By Gergely Szakacs
BUDAPEST, Feb 6 (Reuters) - Hungary's average inflation rate could rise to 4.1% to 4.2% this year, with possible U.S. tariffs on European imports posing upside risks, outgoing rate-setter Gyula Pleschinger told Reuters, adding he saw no opportunity for interest rate cuts this year.
Hungary's central bank left its base rate steady at 6.5% last week, the joint highest in the European Union, and said tight monetary conditions were needed due to the risk of higher inflation and volatility in emerging markets.
It marked the fourth month of unchanged rates after easing by a combined 11.5 percentage points, aided by a retreat in inflation from the EU's highest levels of more than 25% two years ago.
However, the bank has warned of a rebound in prices amid falls in the forint, tax hikes and higher fuel and food prices. Pleschinger said Hungarian inflation could rebound to 4.1% to 4.2% on average in 2025 from last year's 3.7%.
"January inflation can rise above 5%, which will be followed by a gradual decline, but inflation can fall back into our tolerance range (2% to 4%) only sometime around the end of the year," he said. Analysts see January inflation at 4.8%.

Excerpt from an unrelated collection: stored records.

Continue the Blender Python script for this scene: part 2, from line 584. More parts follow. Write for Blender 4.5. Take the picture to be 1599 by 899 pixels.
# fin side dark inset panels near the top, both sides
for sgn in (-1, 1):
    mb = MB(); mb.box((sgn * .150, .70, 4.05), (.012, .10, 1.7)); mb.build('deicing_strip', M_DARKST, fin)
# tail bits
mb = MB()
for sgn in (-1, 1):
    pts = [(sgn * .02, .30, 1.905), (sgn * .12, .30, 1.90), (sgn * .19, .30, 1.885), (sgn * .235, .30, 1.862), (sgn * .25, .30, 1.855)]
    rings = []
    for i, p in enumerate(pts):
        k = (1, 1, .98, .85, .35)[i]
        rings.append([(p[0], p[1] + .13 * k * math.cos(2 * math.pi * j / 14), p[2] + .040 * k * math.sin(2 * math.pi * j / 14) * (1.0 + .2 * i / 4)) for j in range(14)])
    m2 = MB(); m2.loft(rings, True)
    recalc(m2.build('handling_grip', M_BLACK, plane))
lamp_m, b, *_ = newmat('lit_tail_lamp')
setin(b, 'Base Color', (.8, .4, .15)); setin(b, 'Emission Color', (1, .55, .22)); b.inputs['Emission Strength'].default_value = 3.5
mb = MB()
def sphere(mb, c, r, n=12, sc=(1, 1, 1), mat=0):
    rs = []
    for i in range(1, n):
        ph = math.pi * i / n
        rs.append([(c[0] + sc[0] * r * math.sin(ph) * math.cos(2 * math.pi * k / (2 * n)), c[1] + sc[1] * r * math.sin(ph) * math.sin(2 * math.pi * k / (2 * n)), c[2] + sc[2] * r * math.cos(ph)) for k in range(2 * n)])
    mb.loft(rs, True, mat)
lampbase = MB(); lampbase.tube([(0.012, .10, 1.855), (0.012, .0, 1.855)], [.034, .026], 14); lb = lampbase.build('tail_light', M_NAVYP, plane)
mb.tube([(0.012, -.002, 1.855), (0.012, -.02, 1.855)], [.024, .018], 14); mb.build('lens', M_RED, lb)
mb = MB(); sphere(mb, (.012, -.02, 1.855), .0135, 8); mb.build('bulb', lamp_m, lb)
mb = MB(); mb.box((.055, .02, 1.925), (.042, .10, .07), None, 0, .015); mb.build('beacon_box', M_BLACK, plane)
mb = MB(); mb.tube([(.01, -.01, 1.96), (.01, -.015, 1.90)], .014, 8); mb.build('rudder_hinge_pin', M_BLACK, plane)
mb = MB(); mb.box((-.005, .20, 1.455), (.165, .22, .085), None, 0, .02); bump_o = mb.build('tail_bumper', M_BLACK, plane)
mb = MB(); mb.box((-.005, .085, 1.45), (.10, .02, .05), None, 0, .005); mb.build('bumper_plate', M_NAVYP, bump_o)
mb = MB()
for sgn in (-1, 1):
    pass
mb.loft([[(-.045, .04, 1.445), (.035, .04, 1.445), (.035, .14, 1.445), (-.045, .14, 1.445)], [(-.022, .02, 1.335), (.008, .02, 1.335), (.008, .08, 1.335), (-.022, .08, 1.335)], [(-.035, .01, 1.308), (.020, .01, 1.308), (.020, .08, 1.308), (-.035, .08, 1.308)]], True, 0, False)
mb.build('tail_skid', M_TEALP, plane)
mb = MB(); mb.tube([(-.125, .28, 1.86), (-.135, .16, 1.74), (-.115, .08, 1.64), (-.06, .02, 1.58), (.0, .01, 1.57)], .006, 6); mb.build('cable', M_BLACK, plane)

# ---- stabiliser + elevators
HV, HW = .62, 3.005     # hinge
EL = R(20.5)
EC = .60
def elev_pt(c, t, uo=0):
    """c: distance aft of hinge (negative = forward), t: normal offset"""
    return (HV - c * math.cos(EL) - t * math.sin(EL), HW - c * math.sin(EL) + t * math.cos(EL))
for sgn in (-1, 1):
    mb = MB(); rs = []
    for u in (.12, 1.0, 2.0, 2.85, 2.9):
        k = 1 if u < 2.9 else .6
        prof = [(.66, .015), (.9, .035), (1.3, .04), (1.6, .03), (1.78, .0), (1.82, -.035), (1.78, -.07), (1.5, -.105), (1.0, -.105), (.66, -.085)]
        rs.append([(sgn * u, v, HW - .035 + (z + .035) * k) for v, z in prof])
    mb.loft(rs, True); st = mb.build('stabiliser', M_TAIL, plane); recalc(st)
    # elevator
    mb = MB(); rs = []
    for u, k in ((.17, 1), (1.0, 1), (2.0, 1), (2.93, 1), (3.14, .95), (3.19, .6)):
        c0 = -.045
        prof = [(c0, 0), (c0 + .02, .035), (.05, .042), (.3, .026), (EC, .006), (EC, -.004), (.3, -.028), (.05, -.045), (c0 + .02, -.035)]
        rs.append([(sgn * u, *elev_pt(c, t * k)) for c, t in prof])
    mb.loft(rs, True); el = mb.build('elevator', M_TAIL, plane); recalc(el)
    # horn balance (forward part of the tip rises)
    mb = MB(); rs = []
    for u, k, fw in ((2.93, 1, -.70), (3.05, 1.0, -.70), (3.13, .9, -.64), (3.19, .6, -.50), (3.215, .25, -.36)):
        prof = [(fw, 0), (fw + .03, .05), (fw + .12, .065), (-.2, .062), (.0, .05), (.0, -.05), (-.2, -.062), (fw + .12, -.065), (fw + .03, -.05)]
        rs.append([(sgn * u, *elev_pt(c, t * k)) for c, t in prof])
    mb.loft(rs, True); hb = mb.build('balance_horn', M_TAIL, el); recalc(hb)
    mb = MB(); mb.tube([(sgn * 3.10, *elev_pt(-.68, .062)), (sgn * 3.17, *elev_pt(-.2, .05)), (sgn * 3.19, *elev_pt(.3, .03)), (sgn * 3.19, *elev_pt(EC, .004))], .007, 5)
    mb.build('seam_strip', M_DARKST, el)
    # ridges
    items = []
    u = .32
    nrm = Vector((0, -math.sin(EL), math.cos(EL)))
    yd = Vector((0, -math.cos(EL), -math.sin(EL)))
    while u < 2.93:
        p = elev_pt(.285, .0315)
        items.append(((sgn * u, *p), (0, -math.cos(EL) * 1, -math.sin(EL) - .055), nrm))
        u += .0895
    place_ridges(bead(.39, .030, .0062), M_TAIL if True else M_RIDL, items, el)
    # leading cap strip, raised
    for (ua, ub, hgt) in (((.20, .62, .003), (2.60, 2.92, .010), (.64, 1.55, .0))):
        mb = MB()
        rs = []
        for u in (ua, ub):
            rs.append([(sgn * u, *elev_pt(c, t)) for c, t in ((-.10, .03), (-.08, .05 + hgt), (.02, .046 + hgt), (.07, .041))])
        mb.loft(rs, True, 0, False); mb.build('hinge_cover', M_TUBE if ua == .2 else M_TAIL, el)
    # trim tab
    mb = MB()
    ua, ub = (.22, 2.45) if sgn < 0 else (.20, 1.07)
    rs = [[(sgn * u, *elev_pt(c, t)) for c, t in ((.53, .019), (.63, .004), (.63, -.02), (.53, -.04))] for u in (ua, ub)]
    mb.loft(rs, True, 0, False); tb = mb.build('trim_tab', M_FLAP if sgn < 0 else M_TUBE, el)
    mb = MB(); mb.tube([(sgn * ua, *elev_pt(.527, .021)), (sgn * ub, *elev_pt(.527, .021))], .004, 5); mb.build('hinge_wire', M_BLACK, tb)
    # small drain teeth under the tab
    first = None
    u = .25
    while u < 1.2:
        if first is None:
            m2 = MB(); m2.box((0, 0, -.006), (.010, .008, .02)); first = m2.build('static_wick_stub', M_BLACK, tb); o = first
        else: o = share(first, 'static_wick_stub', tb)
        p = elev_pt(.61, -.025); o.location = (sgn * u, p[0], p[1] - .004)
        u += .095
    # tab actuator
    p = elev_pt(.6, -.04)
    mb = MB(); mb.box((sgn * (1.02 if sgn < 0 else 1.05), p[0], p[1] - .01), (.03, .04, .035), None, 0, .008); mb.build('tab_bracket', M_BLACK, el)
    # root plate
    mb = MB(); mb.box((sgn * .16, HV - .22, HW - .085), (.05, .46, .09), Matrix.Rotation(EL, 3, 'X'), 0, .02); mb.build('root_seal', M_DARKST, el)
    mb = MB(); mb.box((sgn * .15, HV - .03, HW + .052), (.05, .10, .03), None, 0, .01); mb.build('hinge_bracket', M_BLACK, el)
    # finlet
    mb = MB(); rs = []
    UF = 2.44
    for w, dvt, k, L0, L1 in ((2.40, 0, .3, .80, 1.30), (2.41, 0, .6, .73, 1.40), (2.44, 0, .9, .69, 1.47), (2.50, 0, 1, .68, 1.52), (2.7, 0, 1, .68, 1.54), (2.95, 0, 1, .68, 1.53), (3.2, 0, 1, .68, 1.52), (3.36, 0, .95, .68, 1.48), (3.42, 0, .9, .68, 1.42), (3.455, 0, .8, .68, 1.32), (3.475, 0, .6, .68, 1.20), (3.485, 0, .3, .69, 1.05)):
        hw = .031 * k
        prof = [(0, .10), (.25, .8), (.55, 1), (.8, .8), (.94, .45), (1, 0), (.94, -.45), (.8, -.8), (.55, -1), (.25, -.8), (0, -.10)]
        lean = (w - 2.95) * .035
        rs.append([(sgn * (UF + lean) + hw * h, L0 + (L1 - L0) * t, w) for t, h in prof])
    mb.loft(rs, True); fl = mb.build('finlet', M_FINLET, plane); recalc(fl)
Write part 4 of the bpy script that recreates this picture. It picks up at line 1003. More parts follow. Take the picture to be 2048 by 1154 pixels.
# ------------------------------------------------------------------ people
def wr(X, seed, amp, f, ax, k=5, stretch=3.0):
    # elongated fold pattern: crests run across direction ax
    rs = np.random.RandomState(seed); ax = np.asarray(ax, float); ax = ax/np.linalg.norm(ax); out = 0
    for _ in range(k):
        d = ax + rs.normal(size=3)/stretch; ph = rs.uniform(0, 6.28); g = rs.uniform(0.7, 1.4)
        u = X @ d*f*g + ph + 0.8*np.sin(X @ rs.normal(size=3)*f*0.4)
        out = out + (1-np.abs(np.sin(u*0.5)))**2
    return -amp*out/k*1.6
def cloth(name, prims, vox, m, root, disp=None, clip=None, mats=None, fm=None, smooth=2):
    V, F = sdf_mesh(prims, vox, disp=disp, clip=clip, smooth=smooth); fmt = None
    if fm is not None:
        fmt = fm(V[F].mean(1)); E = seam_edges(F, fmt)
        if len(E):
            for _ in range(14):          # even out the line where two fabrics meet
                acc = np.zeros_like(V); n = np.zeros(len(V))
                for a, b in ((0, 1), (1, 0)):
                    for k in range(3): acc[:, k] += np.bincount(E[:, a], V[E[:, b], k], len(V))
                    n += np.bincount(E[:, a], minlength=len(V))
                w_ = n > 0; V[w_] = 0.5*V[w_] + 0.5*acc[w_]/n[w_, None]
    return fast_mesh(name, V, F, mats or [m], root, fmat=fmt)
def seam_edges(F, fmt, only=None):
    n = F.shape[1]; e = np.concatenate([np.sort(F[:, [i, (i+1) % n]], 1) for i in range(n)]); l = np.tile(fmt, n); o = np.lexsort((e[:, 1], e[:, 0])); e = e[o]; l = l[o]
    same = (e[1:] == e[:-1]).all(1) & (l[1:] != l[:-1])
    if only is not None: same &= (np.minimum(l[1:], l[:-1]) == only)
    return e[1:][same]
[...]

That would mean price growth exceeding the bank's target range for the better part of this year, with energy and commodity prices, high inflation expectations and possible U.S. tariffs on EU imports all posing risks.
"I do not see an opportunity for the Monetary Council to lower interest rates this year," said Pleschinger, who has served 12 years on the rate-setting panel and was a key contact for investors and rating agencies at the bank.
His outlook is at the hawkish end of analyst forecasts for Hungary's base rate. While some economists expect no reductions, the median forecast projects 75 basis points of cuts by the end of 2025, taking the rate to 5.75%.
"I think it would be definitely prudent if the Council approached any rate reduction in a very cautious and considered manner," said Pleschinger, who will last vote at the Feb. 25 meeting. "A premature step would damage credibility."
Pleschinger said caution was also justified as Poland's central bank, which left its main rate steady on Wednesday, has ruled out easing for the near future despite Poland's much stronger credit rating and risk assessment.
The higher inflation risk comes amid market concerns that a leadership change in March could lead to premature rate cuts to stimulate the economy ahead of a 2026 election.
Prime Minister Viktor Orban, in power since 2010, nominated then Finance Minister Mihaly Varga in November as Hungary's next central bank governor, turning to an ally as he seeks to shore up the economy after two years of near-stagnation.
Varga has sought to allay worries that the bank might bow to government pressure for rate cuts amid a weak recovery. He will chair his first rate-setting meeting on March 25, when the bank is scheduled to issue a quarterly forecast update.
Pleschinger said Varga's lieutenants, including Finance Ministry State Secretary Peter Beno Banai and former government debt agency AKK leader Zoltan Kurali, represented what he called strong guarantees for professional management at the bank.